Ouster of Wells’ directors sought
Senator asks the Fed to remove board members over fake accounts scandal.
Sen. Elizabeth Warren asks the Fed to remove board members over fake accounts scandal.
Sen. Elizabeth Warren is calling on the Federal Reserve to remove Wells Fargo & Co. board members who presided over the bank when it opened millions of consumer accounts without customers’ authorization.
The scandal “revealed severe problems with the bank’s risk management practices — problems that justify the Federal Reserve’s removal of all responsible board members,” the Massachusetts Democrat wrote in a Monday letter to Federal Reserve Chairwoman Janet L. Yellen.
The letter primarily cites a report by New York law firm Sherman & Sterling, which was hired by the board to conduct an independent investigation into the scandal, which erupted last year.
The report, released in April, found that the board did not take an active enough role in monitoring the bank’s practices, which in turn allowed problems to persist for years.

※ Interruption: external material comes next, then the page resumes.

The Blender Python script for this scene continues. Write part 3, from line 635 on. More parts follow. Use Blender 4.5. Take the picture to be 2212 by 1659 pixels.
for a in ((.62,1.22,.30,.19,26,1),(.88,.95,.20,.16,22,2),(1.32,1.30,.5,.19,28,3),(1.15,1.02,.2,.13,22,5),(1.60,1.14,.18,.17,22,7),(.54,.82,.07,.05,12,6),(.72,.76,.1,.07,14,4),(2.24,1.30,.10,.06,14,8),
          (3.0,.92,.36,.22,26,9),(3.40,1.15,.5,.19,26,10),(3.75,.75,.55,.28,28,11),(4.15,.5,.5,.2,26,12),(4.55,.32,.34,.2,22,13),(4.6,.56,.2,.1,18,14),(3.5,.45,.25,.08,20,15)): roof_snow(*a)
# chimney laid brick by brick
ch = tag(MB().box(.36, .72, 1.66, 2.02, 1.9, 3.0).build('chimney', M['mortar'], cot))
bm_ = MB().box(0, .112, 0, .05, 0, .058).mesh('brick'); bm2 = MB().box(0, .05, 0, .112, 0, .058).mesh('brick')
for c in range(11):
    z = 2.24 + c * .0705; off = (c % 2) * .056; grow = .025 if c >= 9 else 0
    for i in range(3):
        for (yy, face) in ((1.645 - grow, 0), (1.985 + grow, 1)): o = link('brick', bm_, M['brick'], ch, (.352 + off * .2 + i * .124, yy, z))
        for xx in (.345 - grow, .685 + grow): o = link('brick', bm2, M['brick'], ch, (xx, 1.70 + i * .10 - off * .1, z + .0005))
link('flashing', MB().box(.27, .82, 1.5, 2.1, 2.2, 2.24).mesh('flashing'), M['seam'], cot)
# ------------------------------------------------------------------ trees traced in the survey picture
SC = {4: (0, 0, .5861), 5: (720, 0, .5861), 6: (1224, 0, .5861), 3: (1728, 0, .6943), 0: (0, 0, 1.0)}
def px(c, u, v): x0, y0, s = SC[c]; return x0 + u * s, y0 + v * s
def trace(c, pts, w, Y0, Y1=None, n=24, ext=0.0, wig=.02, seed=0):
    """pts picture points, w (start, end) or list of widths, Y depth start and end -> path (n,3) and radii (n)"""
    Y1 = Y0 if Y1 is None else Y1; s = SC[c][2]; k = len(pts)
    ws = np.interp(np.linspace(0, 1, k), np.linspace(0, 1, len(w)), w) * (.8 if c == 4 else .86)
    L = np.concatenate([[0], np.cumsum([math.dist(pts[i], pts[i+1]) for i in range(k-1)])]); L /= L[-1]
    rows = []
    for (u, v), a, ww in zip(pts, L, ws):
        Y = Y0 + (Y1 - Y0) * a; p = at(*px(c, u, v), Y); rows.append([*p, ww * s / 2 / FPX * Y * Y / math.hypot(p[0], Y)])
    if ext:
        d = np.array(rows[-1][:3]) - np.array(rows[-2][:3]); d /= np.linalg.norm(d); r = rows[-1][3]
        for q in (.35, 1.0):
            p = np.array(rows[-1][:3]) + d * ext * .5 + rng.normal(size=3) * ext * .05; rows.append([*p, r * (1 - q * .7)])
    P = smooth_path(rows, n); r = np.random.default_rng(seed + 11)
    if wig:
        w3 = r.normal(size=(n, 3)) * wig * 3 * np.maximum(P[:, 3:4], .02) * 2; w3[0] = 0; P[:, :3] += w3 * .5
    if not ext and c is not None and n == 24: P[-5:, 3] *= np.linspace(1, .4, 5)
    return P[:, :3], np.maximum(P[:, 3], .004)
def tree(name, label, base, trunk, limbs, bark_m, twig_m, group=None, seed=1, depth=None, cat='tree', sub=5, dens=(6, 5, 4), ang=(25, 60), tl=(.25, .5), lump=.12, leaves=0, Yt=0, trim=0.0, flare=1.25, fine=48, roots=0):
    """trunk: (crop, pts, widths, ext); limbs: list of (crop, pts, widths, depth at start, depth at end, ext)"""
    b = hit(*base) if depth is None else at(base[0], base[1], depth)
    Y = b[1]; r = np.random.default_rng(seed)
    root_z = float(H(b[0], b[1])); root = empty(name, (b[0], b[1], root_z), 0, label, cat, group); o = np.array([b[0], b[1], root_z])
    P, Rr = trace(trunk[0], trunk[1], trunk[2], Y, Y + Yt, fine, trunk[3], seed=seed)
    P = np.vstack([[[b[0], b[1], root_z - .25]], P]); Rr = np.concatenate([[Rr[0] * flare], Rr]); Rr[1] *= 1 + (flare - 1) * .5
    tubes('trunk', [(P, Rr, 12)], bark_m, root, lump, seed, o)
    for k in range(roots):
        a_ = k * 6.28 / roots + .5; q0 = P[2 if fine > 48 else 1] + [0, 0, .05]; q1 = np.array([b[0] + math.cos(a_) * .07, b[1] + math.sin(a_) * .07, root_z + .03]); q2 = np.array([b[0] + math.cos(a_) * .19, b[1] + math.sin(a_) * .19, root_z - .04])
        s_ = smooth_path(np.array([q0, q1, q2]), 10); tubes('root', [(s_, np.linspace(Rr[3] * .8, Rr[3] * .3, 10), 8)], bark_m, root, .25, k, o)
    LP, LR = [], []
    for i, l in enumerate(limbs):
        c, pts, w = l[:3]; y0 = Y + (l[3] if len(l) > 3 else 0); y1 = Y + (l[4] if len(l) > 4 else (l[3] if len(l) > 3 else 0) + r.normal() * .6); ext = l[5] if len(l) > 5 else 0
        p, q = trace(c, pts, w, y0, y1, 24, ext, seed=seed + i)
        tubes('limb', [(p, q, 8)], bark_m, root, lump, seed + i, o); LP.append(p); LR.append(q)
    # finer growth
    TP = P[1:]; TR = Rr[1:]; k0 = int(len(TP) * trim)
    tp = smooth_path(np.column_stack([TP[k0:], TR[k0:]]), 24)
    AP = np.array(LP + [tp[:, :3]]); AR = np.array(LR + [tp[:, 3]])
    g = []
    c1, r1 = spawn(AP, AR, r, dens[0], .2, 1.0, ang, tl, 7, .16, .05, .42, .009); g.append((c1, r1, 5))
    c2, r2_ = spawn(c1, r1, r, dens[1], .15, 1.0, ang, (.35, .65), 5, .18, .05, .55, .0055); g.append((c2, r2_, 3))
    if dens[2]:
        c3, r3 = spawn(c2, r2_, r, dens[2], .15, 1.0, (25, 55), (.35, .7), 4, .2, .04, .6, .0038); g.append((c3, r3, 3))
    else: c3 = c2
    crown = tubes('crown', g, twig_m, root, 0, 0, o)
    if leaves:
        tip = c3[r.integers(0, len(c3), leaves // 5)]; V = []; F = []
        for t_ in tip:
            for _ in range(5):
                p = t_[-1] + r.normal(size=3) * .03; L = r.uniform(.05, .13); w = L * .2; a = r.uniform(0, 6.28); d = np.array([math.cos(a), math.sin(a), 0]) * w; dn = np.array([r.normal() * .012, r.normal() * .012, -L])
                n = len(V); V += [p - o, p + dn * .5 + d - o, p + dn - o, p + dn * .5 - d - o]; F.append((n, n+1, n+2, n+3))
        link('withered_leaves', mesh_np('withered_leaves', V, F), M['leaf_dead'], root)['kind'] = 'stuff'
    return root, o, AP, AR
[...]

Federal banking regulators have the authority to remove bank directors, although it’s something of a last resort.
Warren’s letter requests the removal of 12 current board members who served between May 2011 and July 2015 — the period during which the bank admitted opening as many as 2.1 million sham accounts in a $185million settlement with regulators. Those members do not include current director and Chief Executive Timothy Sloan.
Wells Fargo said Monday morning that it had not yet received a copy of Warren’s letter, but defended the board’s response to the scandal.

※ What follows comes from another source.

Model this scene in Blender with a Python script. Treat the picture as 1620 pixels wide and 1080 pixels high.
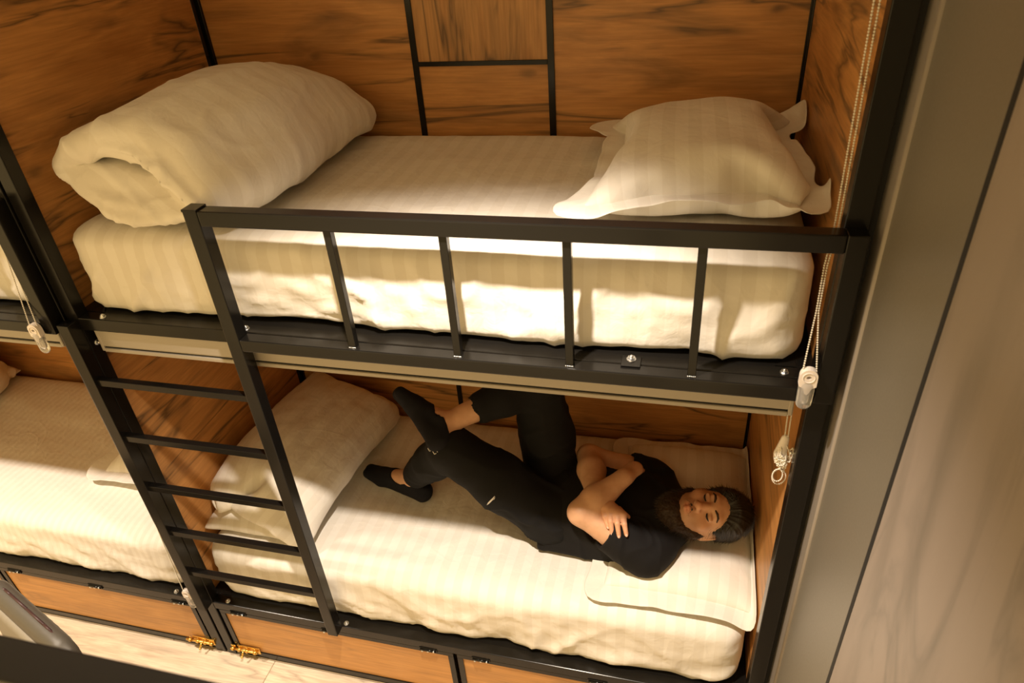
import bpy, bmesh, math, random
import numpy as np
from mathutils import Vector, Matrix

# ---------------------------------------------------------------- camera, world, lights, exposure
scn = bpy.context.scene
COL = scn.collection
for o in list(bpy.data.objects):
    bpy.data.objects.remove(o)

CAM = Vector((1.7094, -1.2955, 2.5568))
YAW, PITCH, ROLL, FPX = 0.2819, -0.5745, -0.0781, 1094.86
cam_d = bpy.data.cameras.new('camera')
cam = bpy.data.objects.new('camera', cam_d)
COL.objects.link(cam)
fw = Vector((-math.sin(YAW) * math.cos(PITCH), math.cos(YAW) * math.cos(PITCH), math.sin(PITCH)))
r0 = Vector((math.cos(YAW), math.sin(YAW), 0))
u0 = r0.cross(fw)
rr = r0 * math.cos(ROLL) + u0 * math.sin(ROLL)
uu = -r0 * math.sin(ROLL) + u0 * math.cos(ROLL)
M = Matrix((rr, uu, -fw)).transposed().to_4x4()
M.translation = CAM
cam.matrix_world = M
cam_d.sensor_width = 36.0
cam_d.lens = 36.0 * FPX / 1620.0
cam_d.clip_start = 0.02
cam_d.dof.use_dof = True
cam_d.dof.focus_distance = 2.25
cam_d.dof.aperture_fstop = 5.6
scn.camera = cam

w = bpy.data.worlds.new('corridor_ambient')
scn.world = w
w.use_nodes = True
w.node_tree.nodes['Background'].inputs[0].default_value = (1.0, 0.67, 0.27, 1)
w.node_tree.nodes['Background'].inputs[1].default_value = 1.42

LAMP_COL = (1.0, 0.84, 0.67)
def downlight_lamp(x, y, z, power, size=math.radians(95), blend=1.0):
    d = bpy.data.lights.new('downlight_lamp', 'SPOT')
    d.energy = power
    d.color = LAMP_COL
    d.spot_size = size
    d.spot_blend = blend
    d.shadow_soft_size = 0.03
    o = bpy.data.objects.new('downlight_lamp', d)
    o.location = (x, y, z)
    COL.objects.link(o)
    return o
LAMP_Z = 2.82
LAMPS = [(1.24, -0.44), (-0.95, -0.44)]
downlight_lamp(LAMPS[0][0], LAMPS[0][1], LAMP_Z - 0.02, 305)
downlight_lamp(LAMPS[1][0], LAMPS[1][1], LAMP_Z - 0.02, 305)

scn.view_settings.view_transform = 'Standard'
scn.view_settings.look = 'None'
scn.view_settings.gamma = 1.0
scn.view_settings.use_curve_mapping = False
scn.view_settings.exposure = 0.0

# ---------------------------------------------------------------- helpers
MATS = {}
def new_mat(name):
    m = bpy.data.materials.new(name)
    m.use_nodes = True
    nt = m.node_tree
    b = nt.nodes['Principled BSDF']
    MATS[name] = m
    return m, nt, b

def N(nt, typ, **kw):
    n = nt.nodes.new(typ)
    for k, v in kw.items():
        if k.startswith('i_'):
            key = k[2:]
            key = int(key) if key.isdigit() else key
            n.inputs[key].default_value = v
        else:
            setattr(n, k, v)
    return n

def plain(name, col, rough=0.5, metal=0.0, spec=0.5, bump=0.0, bscale=200.0):
    m, nt, b = new_mat(name)
    b.inputs['Base Color'].default_value = (*col, 1)
    b.inputs['Roughness'].default_value = rough
    b.inputs['Metallic'].default_value = metal
    b.inputs['Specular IOR Level'].default_value = spec
    tc = N(nt, 'ShaderNodeTexCoord')
    no = N(nt, 'ShaderNodeTexNoise')
    no.inputs['Scale'].default_value = bscale
    nt.links.new(tc.outputs['Object'], no.inputs['Vector'])
    mr = N(nt, 'ShaderNodeMapRange')
    mr.inputs[3].default_value = max(0.02, rough - 0.06)
    mr.inputs[4].default_value = min(1.0, rough + 0.06)
    nt.links.new(no.outputs['Fac'], mr.inputs[0])
    nt.links.new(mr.outputs[0], b.inputs['Roughness'])
    if bump:
        bp = N(nt, 'ShaderNodeBump')
        bp.inputs['Strength'].default_value = bump
        bp.inputs['Distance'].default_value = 0.002
        nt.links.new(no.outputs['Fac'], bp.inputs['Height'])
        nt.links.new(bp.outputs[0], b.inputs['Normal'])
    return m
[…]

“Wells Fargo’s board and management team have taken many actions in response to its retail sales practices issues, including changes in senior leadership, executive accountability actions and numerous steps to ensure we make things right with any customer affected by unacceptable sales practices,” the statement said.
In April, the company’s shareholders reelected all the bank’s board members, but with markedly less support than they’ve been accustomed to in previous years.
The letter by Warren is just the latest fallout from the scandal, which the bank has sought to put behind it.
Last week, the bank, seeking to settle related class-action lawsuits, made an open-ended commitment to fully compensate customers who paid fees or suffered damage to their credit due to any unauthorized account.
At a congressional hearing in September, Fed chief Yellen was pressed on regulatory action against Wells Fargo and said, “I think it is very important that senior management be held accountable.”
Since then, however, Wells Fargo Chief Executive John Stumpf resigned, and the bank has clawed back tens of millions of dollars’ worth of compensation from Stumpf and former community banking executive Carrie Tolstedt.
The bank also revised its incentive system to reward employees for new accounts that are actually used instead of just opened.
Jaret Seiberg, an analyst for Cowen Washington Research Group, wrote in a note that he doesn’t expect action from the Fed.
“We find it as unlikely that the Federal Reserve would remove the existing directors,” Seiberg wrote. “The CEO already has left and the board has conducted its own investigation.”